__What you need to do__
Your task is to transcribe, without alteration, the lines from the top of the material below through the line bearing "PI = math.pi", inclusive.

__Provided data__
────────
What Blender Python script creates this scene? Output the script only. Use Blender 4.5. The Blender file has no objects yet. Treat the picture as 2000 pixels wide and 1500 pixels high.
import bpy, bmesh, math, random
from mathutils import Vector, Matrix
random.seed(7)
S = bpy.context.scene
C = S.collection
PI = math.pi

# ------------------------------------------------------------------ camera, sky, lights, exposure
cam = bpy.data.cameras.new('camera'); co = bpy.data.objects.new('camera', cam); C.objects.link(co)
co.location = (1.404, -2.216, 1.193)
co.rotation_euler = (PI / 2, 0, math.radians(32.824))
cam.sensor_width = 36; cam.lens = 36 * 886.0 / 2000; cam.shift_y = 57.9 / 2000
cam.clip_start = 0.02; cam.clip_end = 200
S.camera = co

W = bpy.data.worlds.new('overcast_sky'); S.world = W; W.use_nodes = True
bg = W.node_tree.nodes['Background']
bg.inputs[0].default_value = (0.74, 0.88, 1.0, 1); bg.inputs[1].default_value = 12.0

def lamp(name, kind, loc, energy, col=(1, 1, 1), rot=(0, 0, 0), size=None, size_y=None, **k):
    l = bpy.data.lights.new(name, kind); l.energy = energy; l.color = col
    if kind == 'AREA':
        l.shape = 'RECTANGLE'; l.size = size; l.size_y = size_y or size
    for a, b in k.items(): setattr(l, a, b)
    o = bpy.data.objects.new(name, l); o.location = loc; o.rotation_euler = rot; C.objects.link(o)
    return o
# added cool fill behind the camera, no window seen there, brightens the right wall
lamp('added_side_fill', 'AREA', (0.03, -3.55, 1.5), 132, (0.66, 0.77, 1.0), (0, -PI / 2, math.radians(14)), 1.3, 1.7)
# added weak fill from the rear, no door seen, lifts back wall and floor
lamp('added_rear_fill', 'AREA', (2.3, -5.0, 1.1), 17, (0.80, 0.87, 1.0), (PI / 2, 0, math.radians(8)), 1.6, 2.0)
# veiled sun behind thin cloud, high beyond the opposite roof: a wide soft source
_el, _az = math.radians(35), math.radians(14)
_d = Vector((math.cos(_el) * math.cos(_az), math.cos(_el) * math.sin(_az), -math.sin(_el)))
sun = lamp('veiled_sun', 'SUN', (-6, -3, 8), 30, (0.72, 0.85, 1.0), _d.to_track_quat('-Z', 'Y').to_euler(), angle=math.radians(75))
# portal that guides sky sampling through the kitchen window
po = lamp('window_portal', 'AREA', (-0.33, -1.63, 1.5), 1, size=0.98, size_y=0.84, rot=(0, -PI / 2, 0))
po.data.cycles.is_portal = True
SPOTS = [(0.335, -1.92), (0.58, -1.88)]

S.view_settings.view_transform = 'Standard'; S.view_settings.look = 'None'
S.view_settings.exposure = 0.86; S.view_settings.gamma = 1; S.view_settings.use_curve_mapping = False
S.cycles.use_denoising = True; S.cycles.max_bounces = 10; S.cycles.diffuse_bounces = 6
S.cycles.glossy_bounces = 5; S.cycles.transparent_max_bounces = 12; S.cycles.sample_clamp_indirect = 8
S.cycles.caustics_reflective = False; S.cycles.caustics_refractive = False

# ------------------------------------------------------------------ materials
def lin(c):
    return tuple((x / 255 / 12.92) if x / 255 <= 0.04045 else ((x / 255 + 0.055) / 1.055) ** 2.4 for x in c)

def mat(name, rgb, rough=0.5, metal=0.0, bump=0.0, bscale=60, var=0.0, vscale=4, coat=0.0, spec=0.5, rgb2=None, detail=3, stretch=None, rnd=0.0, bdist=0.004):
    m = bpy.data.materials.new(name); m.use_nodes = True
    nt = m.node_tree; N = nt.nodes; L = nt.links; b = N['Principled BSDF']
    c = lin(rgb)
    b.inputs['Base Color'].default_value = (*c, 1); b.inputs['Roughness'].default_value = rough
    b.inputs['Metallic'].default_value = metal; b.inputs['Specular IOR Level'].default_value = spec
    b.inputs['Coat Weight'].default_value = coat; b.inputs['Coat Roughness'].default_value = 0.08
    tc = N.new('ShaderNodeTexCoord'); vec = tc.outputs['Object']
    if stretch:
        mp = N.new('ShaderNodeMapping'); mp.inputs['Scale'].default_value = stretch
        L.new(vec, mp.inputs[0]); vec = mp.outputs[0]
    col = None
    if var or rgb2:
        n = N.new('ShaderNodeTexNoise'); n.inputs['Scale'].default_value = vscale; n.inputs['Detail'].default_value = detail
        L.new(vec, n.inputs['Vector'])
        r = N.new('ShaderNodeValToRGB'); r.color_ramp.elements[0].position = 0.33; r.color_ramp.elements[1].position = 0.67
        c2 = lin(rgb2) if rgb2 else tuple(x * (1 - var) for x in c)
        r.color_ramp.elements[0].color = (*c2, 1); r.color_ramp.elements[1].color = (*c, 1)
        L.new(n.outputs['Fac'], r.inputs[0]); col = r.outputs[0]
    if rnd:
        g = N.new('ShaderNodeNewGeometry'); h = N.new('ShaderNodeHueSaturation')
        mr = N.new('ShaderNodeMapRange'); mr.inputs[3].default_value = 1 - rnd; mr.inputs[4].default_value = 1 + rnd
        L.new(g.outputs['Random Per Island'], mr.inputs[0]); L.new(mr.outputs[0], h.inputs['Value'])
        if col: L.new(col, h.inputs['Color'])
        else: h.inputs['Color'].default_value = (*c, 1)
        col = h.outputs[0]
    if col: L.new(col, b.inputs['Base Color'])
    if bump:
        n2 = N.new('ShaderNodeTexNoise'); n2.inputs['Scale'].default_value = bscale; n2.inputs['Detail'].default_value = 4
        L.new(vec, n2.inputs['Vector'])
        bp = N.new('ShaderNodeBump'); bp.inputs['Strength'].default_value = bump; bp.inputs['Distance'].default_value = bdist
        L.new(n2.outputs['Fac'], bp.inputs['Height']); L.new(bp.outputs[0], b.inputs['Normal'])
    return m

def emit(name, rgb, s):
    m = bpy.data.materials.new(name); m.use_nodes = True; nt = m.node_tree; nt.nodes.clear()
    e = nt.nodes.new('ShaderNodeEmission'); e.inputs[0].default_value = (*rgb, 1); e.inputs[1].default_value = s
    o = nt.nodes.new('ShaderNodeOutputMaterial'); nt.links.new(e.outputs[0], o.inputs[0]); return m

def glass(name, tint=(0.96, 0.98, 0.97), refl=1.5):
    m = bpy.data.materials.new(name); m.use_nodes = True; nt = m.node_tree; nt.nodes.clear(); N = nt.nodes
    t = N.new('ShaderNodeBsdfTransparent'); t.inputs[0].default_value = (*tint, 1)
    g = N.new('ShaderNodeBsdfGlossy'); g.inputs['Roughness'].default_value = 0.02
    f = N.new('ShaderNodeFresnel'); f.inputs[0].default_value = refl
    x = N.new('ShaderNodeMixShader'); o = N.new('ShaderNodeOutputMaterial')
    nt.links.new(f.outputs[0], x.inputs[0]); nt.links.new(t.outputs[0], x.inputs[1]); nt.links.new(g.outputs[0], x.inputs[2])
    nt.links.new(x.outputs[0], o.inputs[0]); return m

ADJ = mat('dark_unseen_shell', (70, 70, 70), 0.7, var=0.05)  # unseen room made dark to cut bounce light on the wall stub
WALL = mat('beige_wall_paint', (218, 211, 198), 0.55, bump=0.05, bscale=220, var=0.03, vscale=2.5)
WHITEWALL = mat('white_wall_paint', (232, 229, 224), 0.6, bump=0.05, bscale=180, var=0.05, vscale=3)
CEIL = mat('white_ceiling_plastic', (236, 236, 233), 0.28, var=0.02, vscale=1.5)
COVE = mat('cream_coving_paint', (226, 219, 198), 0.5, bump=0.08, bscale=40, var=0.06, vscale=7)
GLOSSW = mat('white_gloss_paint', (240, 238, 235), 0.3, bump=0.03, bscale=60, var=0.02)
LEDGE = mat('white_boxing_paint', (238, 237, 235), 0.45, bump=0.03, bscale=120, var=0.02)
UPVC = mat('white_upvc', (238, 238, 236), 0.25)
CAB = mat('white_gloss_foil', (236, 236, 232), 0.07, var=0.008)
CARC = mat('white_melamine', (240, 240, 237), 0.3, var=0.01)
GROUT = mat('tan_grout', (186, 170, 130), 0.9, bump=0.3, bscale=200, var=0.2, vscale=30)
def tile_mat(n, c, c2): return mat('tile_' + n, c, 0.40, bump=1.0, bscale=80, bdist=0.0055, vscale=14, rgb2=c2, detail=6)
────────
__Completed exercise__
What Blender Python script creates this scene? Output the script only. Use Blender 4.5. The Blender file has no objects yet. Treat the picture as 2000 pixels wide and 1500 pixels high.
import bpy, bmesh, math, random
from mathutils import Vector, Matrix
random.seed(7)
S = bpy.context.scene
C = S.collection
PI = math.pi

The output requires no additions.